En el caso del servicio aduanero, por ejemplo, el Congreso aprobó un nuevo conjunto de regulaciones y confirmó en sus cargos a una nueva plana mayor compuesta por profesionales. "Asimismo hemos reformado nuestro sistema de adquisiciones y hemos implantado controles y un proceso de apelación que es muy simple y transparente", señaló. Las reformas de la policía y del sistema impositivo progresan también, pero a ritmo más lento.

¿Interpretarán los bolivianos con estas medidas que la calidad del gobierno está mejorando? Quiroga dice que es prematuro pronunciarse en ese sentido, pero cree que la cuestión será decidida en última instancia más en el ámbito de los gobiernos municipales que al nivel nacional. Bolivia ha estado transfiriendo sistemáticamente a gobiernos locales y regionales la autoridad presupuestaria sobre el gasto en infraestructura y servicios sociales. "Hace diez años, 70 por ciento de toda la inversión pública era controlada por el gobierno central", apunta. "Ahora ese mismo porcentaje está siendo transferido a gobiernos departamentales y municipales".
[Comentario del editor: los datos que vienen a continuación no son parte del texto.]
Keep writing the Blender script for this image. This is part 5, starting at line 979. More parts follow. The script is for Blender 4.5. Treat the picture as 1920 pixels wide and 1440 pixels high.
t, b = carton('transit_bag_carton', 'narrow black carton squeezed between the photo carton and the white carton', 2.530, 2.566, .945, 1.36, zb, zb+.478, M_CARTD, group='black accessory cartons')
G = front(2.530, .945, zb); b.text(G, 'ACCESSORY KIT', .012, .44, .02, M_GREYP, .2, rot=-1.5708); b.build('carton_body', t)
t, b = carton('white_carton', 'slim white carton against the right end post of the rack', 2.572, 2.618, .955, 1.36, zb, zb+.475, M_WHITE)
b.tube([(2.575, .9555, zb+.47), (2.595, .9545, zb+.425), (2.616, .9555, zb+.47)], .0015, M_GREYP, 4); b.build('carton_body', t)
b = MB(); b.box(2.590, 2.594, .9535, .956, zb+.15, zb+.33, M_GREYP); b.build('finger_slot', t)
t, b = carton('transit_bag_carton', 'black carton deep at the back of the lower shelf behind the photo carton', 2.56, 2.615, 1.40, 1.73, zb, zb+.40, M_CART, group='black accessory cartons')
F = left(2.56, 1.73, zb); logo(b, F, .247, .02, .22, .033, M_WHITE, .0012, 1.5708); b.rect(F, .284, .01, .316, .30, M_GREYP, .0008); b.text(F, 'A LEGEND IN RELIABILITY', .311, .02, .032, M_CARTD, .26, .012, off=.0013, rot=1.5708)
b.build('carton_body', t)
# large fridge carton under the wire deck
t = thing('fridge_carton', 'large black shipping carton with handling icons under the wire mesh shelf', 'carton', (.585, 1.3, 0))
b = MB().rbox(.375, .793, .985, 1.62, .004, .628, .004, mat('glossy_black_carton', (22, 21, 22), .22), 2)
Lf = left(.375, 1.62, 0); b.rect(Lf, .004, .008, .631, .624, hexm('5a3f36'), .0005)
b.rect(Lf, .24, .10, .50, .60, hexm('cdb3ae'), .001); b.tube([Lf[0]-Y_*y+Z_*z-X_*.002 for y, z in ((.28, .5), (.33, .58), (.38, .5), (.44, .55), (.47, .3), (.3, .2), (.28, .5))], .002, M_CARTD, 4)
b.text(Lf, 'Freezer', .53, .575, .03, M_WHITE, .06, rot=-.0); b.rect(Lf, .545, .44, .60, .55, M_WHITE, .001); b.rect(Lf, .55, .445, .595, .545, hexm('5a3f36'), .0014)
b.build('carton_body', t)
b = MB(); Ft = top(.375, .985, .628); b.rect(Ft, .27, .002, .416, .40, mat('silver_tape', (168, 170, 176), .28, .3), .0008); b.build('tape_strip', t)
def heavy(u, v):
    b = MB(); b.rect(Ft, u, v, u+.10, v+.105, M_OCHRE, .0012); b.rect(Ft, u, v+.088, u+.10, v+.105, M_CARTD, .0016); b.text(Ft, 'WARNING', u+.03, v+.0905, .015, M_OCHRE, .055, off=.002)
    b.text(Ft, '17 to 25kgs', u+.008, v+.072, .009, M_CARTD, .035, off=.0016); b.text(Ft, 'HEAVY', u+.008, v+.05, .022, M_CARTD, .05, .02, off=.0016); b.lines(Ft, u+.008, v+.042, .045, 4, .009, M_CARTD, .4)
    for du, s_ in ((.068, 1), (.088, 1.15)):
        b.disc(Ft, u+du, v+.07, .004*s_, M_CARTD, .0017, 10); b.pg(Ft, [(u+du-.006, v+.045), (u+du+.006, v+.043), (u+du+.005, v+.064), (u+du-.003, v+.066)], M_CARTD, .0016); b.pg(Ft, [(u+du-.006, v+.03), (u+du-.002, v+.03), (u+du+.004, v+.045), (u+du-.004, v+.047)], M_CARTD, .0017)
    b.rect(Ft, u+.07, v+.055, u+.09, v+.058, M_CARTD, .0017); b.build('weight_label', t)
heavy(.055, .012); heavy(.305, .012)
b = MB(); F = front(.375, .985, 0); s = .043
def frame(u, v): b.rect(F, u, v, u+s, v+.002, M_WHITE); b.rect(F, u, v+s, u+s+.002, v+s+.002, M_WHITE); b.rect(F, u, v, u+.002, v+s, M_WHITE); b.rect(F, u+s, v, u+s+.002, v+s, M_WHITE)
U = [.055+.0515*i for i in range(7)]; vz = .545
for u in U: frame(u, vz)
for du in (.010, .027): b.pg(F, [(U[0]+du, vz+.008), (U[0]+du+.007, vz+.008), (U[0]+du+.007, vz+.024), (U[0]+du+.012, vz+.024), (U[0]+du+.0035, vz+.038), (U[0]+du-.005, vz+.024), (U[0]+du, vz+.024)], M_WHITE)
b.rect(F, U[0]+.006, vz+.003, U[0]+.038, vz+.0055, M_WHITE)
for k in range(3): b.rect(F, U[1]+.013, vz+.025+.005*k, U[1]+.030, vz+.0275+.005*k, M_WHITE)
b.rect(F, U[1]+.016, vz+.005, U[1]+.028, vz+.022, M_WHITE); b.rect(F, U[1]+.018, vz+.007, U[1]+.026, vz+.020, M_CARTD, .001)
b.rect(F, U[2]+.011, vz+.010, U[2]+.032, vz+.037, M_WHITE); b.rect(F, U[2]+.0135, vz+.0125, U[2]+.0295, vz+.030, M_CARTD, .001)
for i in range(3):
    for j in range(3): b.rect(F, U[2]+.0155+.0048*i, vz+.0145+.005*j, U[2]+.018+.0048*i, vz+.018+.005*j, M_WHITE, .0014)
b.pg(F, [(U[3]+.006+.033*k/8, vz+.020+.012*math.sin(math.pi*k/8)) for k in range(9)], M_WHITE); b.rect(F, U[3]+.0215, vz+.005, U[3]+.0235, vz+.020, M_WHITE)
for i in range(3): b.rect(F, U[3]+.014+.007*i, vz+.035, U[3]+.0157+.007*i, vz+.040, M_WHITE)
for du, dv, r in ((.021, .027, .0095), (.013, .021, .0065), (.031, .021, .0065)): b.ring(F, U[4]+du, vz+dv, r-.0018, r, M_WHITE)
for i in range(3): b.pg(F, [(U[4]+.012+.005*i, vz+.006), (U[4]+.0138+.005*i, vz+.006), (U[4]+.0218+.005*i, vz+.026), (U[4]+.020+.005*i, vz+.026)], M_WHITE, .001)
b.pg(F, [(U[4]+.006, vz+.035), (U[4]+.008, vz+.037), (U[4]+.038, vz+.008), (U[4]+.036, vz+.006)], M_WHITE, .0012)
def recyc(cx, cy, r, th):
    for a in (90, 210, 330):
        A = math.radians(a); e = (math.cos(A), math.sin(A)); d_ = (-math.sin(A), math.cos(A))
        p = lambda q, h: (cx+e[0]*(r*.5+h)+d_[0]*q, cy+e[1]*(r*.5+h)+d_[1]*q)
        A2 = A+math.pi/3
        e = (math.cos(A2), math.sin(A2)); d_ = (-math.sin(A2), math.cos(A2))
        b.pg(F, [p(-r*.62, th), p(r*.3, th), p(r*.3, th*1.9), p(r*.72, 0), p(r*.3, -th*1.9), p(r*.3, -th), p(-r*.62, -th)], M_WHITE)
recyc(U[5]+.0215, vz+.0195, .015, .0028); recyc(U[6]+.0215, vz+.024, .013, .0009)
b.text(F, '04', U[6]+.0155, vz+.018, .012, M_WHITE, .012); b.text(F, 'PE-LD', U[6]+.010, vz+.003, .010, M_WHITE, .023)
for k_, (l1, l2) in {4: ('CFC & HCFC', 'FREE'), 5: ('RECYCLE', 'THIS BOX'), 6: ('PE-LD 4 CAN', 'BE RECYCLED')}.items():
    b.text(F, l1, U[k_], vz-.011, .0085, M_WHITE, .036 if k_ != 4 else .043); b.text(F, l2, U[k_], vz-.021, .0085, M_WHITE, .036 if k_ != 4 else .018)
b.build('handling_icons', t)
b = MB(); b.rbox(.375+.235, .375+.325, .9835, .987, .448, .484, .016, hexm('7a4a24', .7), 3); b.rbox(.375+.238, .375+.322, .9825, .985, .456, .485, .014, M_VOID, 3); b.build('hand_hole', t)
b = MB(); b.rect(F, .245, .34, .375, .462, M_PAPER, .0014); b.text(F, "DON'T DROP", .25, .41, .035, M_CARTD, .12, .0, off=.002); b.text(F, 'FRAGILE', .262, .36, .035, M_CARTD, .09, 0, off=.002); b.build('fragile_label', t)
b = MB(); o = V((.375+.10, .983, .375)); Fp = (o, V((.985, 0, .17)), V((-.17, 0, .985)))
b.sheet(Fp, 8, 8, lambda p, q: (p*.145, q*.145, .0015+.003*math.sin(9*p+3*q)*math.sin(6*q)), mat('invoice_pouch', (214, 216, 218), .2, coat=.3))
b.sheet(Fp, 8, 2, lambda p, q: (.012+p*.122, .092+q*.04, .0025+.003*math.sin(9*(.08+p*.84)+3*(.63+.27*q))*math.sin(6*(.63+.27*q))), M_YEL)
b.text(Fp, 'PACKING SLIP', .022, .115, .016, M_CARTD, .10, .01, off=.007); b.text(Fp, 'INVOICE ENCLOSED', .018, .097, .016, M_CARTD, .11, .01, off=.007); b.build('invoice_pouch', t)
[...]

Podría decirse que ese es el aspecto más radical de la evolución de Bolivia hacia un nuevo concepto de gobierno, considerando que rompe siglos de tradición de centralismo. Sin embargo, dentro y fuera del gobierno los ciudadanos bolivianos dicen que hasta ahora los resultados han sido desparejos. Si bien las municipalidades han tomado con entusiasmo la posibilidad de decidir cómo gastar sus presupuestos, muchas de ellas han hecho uso dudoso de fondos públicos. En el ámbito municipal, pocos funcionarios públicos tienen la pericia administrativa necesaria para planear e implementar debidamente un presupuesto. El viejo espectro del favoritismo político, otrora confinado al nivel federal, ha aparecido ahora en pequeñas localidades a medida que los partidos políticos se disputan el control de las finanzas municipales.

"No nos va a servir de mucho tener procedimientos de compras transparentes y una buena administración pública a nivel central si el sistema no funciona a nivel municipal", advierte Quiroga. El analista político Toranzo está de acuerdo y agrega que el mayor problema es la falta de supervisión y control ciudadano en las municipalidades. Aunque la mayoría de las jurisdicciones tienen ahora comisiones de auditoría formadas por vecinos que deben velar por el manejo correcto de los fondos públicos, en la práctica muchas de esas comisiones se han politizado y pocas cumplen celosamente sus tareas de fiscales, sostiene Toranzo.

Claro que ayudaría tener mejores leyes, mejores instituciones y mejores legisladores, pero en última instancia, sólo los propios ciudadanos de Bolivia podrán mejorar su gobierno.